Reeves’ tax hike plans will only mean 1 thing – and leave us paying the price | Politics | News
A staggering 6,100 company directors have left the UK over the past 12 months – an increase of 42% – in response to Labour’s high-tax, anti-business regime. If Rachel Reeves adds yet more burdens on entrepreneurs and business owners in today’s budget, we will witness a brain drain the likes of which we haven’t seen since the 1970s.
Companies House figures reveal thousands have changed their country of residence from the UK to overseas. This comes hot on the heels of revised government figures showing that 257,000 Britons left the UK last year – up from an estimated 77,000. All of which is calamitous for the British economy which will only get worse if the exodus of wealth-creating people continues.
But what can we expect with a government that puts up taxes to spend more on benefits? It’s little wonder hard-working folk are taking their chances abroad where taxes are lower, regulations are less arduous and their skills are valued. Even pensioners are likely to find a more comfortable regime for their retirement overseas.
All of which is taking billions of pounds out of the British economy and reducing the pool of taxation to pay for Labour’s generosity towards the non-working classes. We are at risk of a vicious circle of poverty if the people who create wealth and drive growth leave. The majority of new arrivals are low-skilled. I doubt there are many tech tycoons, software engineers or AI experts in the small boats.
In a major sign of discontent with the Chancellor, some of our richest residents have already voted with their feet and left our shores. Steel billionaire Lakshmi Mittal, one of Britain;s richest men, has quit Britain for Dubai but is registered in Switzerland for tax reasons.
“The issue was inheritance tax,” explained an adviser close to the Mittals. “Many wealthy people from overseas cannot understand why all of their assets, wherever they are in the world, should be subject to inheritance tax imposed by the UK Treasury.”

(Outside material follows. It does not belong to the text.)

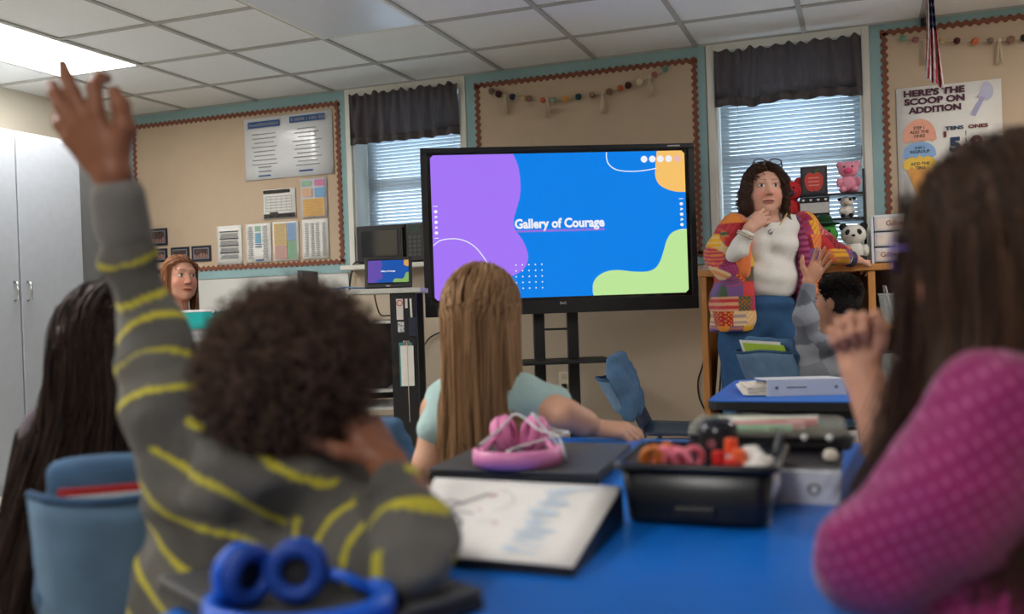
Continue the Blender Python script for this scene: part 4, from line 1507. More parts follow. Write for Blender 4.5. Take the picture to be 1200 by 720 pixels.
def kid_chair(lab, O, yaw, sack=True, sh=.38, top=.72, folders=(), pk=.16):
    """local: x right, y forward of the sitter, z up; the seat back is at -y"""
    R = yawR(yaw)
    t = thing('school_chair', lab, 'chair', O, 'plastic school chairs')
    hw = .19
    g = []
    for v in np.linspace(0, 1, 7):
        y = -.17 + .37 * v
        g.append([(hw * u * (1 - .08 * v), y, sh + .012 * (abs(u) ** 2) - .025 * max(0, v - .75) * 4 * .6 + .01 * (1 - v)) for u in np.linspace(-1, 1, 9)])
    MB(O, R).grid(g).build('seat', M_SHELL, t, smooth=True, solid=.012)
    g = []
    for v in np.linspace(0, 1, 9):
        z = sh + .005 + (top - sh - .01) * v
        y = -.165 - .1 * v ** 1.3 - .02 * math.sin(v * 3.1)
        g.append([((hw + .0) * u * (1 - .12 * max(0, v - .7) / .3), y + .02 * (1 - u * u) * -1 + .02, z - .012 * (abs(u) ** 3) * (v > .8)) for u in np.linspace(-1, 1, 9)])
    MB(O, R).grid(g).build('backrest', M_SHELL, t, smooth=True, solid=.01)
    for sx in (-1, 1):
        for sy in (-1, 1):
            MB(O, R).tube([(sx * .13, sy * .1, sh - .008), (sx * .165, sy * .17, .25), (sx * .18, sy * .2, .012)], .0105, 10).build('leg', M_STEEL, t, smooth=True)
            MB(O, R).cyl((sx * .18, sy * .2, 0), (sx * .18, sy * .2, .03), .014, n=10).build('glide', M_BLACK, t)
    for sx in (-1, 1):
        MB(O, R).tube([(sx * .13, -.1, sh - .012), (sx * .13, .1, sh - .012)], .009, 8).build('seat_rail', M_STEEL, t)
    if sack:
        s = Blob()
        w = hw + .018
        zs = np.linspace(sh + .1, top + .012, 6)
        for k in range(5):
            za, zb = zs[k], zs[k + 1]
            v = ((za + zb) / 2 - sh) / (top - sh)
            y = -.165 - .1 * v ** 1.3 - .01
            s.bx(np.asarray(O) + R @ np.array([0, y, (za + zb) / 2]), (w - (.02 if k == 4 else 0), .026, (zb - za) / 2 + .03), .02, R, k=.02)
        V, Q = s.mesh(.007, folds(55, .0035, int(abs(O[0]) * 100)))
        ck = link_mesh('seat_sack', V, Q, M_DENIM, t, smooth=True)
        # pocket hanging on the rear face, mouth open
        g0 = []
        for v in np.linspace(0, 1, 8):
            z = sh + .1 + (top - sh - pk) * v
            vv = (z - sh) / (top - sh)
            y0 = -.165 - .1 * vv ** 1.3 - .04
            row = []
            for u in np.linspace(-1, 1, 15):
                bulge = (.04 + .03 * v) * (1 - abs(u) ** 6) + .004 * math.sin(9 * u + 5 * v)
                row.append(((w - .004) * u, y0 - bulge, z + .008 * math.sin(3 * u)))
            g0.append(row)
        MB(O, R).grid(g0).build('sack_pocket', M_DENIML, ck, smooth=True, solid=.006)
        MB(O, R).tube(g0[-1], .006, 6).build('pocket_hem', M_DENIMD, ck, smooth=True)
        for k, (nm, m, dx, h) in enumerate(folders):
            zt_ = top - .115
            P8 = []
            for z in (zt_, top + h):
                vv = (z - sh) / (top - sh)
                y = -.165 - .1 * vv ** 1.3 - .046 - .009 * k
                P8 += [(-w + .04 + dx, y - .003, z), (w - .06 + dx, y - .003, z), (w - .06 + dx, y, z), (-w + .04 + dx, y, z)]
            MB(O, R).add(P8, [(3, 2, 1, 0), (4, 5, 6, 7), (0, 1, 5, 4), (1, 2, 6, 5), (2, 3, 7, 6), (3, 0, 4, 7)]).build(nm, m, t)
    return t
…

Nik Storonsky, the billionaire co-founder of finance-app Revolut, has also upped sticks for the United Arab Emirates thanks to Labour’s abolition of non-dom tax status. The pair are just two of more than 4,000 ultra-rich people leaving the UK over the past year.
This might delight the class war fanatics of the hard-Left but they take with them good, well-paid jobs, tax and growth opportunities – billions of pounds lost to the UK in investment and employment. And this affects us all.

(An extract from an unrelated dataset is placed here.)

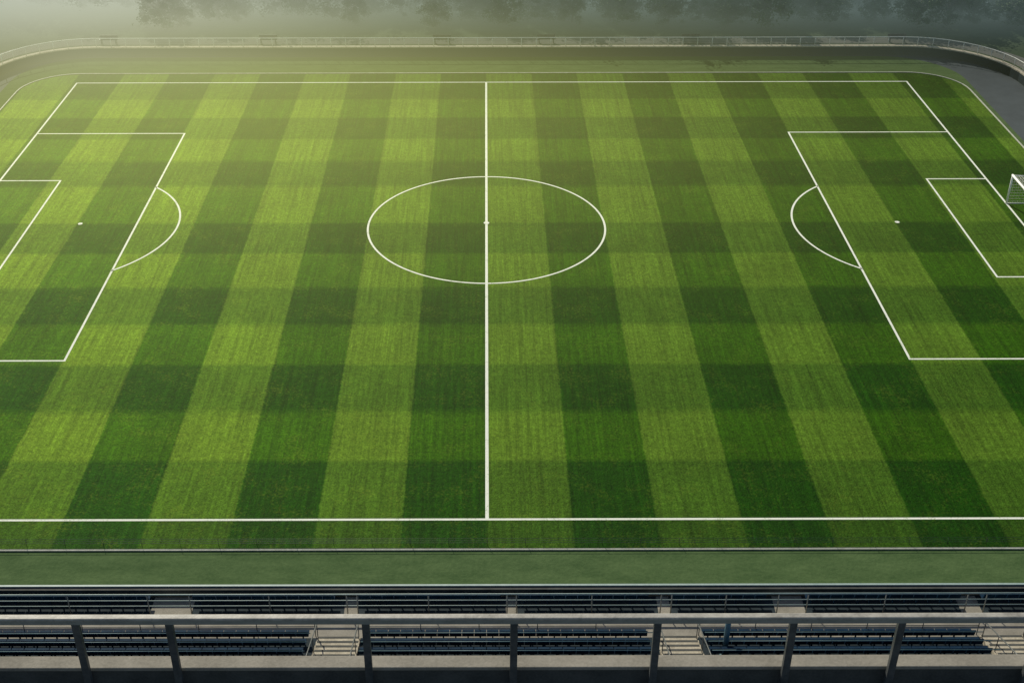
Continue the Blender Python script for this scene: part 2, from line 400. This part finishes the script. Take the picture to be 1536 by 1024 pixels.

Even those who are staying in the UK are reducing their investments. Self-made billionaire Ineos owner Sir Jim Ratcliffe has had enough of the Labour’s pie-in-the-sky net-zero energy policy.
Earlier this autumn, he announced he was pulling £3billion of British investment, coming soon after being forced to close his Grangemouth oil refinery with the loss of 400 skilled jobs. “Our future investment will not be in the UK,” a spokesman said. “There’s no question of that. The problem is that the UK has become one of the most unstable fiscal regimes in the world from a perspective of natural resources and energy.”

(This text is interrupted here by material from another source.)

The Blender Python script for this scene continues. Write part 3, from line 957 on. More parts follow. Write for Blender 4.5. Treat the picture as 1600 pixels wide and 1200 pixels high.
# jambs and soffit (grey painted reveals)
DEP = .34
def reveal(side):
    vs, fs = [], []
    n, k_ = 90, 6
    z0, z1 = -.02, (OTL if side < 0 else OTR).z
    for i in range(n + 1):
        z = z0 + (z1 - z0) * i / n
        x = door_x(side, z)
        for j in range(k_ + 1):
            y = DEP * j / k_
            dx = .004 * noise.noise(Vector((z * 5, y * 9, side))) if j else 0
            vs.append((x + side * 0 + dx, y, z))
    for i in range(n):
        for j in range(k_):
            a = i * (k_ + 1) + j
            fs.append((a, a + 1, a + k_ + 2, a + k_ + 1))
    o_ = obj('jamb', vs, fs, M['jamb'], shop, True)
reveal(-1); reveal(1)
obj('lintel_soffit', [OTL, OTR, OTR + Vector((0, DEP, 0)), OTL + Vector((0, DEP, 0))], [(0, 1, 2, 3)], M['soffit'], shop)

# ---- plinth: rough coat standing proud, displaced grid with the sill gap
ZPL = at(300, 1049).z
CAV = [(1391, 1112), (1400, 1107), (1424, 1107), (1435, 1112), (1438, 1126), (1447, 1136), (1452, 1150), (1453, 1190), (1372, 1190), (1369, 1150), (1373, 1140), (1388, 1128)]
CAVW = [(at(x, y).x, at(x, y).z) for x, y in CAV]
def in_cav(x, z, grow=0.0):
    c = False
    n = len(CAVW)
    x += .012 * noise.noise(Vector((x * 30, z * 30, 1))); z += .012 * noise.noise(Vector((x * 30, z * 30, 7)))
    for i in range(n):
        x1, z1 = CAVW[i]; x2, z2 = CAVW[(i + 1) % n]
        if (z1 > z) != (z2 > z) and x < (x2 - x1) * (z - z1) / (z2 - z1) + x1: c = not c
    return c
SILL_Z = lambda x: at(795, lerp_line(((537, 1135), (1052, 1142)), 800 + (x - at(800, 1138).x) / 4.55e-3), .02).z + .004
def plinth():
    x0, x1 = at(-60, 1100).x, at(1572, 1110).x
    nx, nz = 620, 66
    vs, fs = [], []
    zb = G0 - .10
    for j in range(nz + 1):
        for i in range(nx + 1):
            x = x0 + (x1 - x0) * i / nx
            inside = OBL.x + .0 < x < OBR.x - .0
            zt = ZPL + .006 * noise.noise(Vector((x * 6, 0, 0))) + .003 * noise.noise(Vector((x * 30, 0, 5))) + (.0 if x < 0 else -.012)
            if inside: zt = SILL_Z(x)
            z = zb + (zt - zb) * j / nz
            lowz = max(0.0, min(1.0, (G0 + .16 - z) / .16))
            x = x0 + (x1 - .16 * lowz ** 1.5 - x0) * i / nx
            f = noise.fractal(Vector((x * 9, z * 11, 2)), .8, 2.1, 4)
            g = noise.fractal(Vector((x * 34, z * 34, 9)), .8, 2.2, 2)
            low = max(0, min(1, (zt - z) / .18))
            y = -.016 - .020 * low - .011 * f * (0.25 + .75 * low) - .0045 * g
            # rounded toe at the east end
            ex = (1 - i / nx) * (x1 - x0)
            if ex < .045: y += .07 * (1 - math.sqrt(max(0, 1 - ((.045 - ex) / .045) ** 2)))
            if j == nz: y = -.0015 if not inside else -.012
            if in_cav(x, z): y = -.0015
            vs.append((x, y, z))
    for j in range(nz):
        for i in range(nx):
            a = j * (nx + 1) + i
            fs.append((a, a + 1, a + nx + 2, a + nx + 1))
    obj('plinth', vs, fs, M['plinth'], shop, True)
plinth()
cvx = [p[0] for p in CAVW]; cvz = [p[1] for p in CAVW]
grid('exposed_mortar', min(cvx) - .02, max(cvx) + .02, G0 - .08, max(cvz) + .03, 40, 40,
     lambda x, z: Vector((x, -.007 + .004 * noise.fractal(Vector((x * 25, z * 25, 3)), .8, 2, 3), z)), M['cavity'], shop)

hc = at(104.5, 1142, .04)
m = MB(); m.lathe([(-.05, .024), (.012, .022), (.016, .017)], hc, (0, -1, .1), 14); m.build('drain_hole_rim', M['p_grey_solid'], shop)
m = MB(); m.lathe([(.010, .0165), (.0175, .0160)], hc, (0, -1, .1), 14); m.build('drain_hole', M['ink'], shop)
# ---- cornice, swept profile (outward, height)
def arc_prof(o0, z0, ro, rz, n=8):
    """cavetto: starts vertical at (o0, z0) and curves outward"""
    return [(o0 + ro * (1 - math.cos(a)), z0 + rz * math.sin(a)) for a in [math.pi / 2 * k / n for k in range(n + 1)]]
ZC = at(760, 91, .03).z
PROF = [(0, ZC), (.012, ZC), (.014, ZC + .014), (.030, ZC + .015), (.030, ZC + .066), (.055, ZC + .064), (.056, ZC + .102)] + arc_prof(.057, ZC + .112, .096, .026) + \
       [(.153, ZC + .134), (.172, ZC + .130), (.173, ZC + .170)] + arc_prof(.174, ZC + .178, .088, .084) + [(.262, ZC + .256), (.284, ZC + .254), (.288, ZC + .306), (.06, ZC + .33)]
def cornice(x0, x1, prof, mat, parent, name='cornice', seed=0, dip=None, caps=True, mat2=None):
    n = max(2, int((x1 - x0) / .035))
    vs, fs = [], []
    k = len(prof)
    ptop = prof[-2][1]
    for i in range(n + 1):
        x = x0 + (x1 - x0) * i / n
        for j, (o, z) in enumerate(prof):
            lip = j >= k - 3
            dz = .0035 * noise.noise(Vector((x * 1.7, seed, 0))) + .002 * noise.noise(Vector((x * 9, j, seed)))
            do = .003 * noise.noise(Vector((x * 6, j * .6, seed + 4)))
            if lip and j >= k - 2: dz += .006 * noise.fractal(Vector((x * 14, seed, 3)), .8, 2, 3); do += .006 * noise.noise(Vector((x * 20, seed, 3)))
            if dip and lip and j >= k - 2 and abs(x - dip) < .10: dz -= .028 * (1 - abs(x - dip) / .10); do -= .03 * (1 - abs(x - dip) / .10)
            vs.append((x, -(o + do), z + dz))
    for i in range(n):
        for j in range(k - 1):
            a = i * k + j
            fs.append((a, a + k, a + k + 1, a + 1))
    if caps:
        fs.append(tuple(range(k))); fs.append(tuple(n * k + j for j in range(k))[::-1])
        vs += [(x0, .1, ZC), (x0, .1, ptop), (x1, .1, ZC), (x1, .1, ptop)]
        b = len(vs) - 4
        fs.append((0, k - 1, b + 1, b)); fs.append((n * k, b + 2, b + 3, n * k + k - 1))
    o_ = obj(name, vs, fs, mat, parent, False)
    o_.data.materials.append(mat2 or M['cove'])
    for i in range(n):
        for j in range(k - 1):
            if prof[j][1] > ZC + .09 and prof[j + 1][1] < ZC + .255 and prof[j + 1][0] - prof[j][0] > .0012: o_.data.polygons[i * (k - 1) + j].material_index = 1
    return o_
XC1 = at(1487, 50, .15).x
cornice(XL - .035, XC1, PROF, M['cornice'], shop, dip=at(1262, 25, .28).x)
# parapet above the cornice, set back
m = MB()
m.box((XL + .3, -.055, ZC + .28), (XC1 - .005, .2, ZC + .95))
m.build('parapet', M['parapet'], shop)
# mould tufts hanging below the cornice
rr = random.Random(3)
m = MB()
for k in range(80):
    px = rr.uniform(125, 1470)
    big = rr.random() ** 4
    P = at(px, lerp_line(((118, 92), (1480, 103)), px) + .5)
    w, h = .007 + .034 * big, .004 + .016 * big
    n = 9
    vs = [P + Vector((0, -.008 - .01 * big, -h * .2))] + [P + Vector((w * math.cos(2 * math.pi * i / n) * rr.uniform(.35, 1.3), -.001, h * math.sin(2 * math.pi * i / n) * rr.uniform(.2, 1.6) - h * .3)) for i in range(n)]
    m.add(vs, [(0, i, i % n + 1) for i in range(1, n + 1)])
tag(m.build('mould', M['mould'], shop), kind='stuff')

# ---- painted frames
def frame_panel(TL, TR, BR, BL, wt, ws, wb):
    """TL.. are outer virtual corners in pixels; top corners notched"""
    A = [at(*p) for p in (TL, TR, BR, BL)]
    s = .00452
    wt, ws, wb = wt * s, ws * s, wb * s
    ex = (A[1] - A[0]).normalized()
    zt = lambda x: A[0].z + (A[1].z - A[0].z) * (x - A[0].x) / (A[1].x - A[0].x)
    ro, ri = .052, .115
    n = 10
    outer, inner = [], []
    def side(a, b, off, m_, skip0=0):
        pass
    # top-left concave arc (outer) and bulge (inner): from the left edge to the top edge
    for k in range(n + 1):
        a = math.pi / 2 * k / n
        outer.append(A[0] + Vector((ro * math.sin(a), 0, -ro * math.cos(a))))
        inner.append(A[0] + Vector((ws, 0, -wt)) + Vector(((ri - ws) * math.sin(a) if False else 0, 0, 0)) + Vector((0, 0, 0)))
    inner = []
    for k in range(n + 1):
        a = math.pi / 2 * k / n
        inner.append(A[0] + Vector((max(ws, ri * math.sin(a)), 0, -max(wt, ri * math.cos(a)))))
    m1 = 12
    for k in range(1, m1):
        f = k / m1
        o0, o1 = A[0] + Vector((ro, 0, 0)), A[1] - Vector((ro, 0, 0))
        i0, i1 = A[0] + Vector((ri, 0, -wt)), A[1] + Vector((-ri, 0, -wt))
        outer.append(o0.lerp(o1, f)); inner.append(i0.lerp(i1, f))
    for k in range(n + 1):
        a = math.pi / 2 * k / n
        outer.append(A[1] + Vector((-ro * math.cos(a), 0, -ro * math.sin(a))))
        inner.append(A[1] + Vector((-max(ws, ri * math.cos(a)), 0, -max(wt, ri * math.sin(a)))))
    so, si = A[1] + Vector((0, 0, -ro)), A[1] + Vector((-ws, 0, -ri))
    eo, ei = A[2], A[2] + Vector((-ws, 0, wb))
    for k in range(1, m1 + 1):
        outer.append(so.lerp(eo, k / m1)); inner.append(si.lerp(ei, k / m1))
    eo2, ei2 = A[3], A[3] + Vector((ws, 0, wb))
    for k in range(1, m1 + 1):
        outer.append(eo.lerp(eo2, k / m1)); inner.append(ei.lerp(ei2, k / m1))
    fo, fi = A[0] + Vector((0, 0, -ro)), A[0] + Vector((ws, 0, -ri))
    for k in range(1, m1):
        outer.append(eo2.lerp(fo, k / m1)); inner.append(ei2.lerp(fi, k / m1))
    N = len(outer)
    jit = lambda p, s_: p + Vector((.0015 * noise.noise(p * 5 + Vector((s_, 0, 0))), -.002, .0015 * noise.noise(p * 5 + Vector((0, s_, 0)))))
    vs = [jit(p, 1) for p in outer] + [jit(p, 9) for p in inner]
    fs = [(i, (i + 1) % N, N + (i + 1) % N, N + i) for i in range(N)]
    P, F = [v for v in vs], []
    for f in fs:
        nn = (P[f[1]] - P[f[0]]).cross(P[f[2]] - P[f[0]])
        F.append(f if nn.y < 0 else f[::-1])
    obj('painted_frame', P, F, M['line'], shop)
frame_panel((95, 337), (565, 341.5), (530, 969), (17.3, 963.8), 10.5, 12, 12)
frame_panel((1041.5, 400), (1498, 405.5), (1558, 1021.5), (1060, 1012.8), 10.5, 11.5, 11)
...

How bad is that? A British-born founder of a global business empire is being forced to divert investment away from the UK to other more business-friendly nations. This lack of confidence in Labour’s Britain was articulated perfectly by US Ambassador Warren Stephens last Friday at an event in the heart of the City of London, when he advised Britain to change its energy policy and start drilling again in the North Sea.
He is worried sky-high energy costs in Britain are weakening our economy and undermining our ability to be a strong ally to the US – a concern shared by Donald Trump.
Putting party before nation, both Rachel Reeves and Keir Starmer are triggering a suicidal economic path in which business and hard-working families are being taxed to appease Left-wing backbenchers hungry for ever more benefits and expenditure.
The public sector is quite simply bleeding the nation dry, with ever-rising wages, gold-plated pensions and falling productivity. And the non-working classes are growing at an exponential rate. It’s little wonder that anyone with a degree of energy, enterprise and money is choosing to leave Britain and try their luck abroad.
We can only hope a future government will see sense and support wealth and growth creators to help return the country to a golden age of invention and enterprise. Sadly, by then it might already be too late.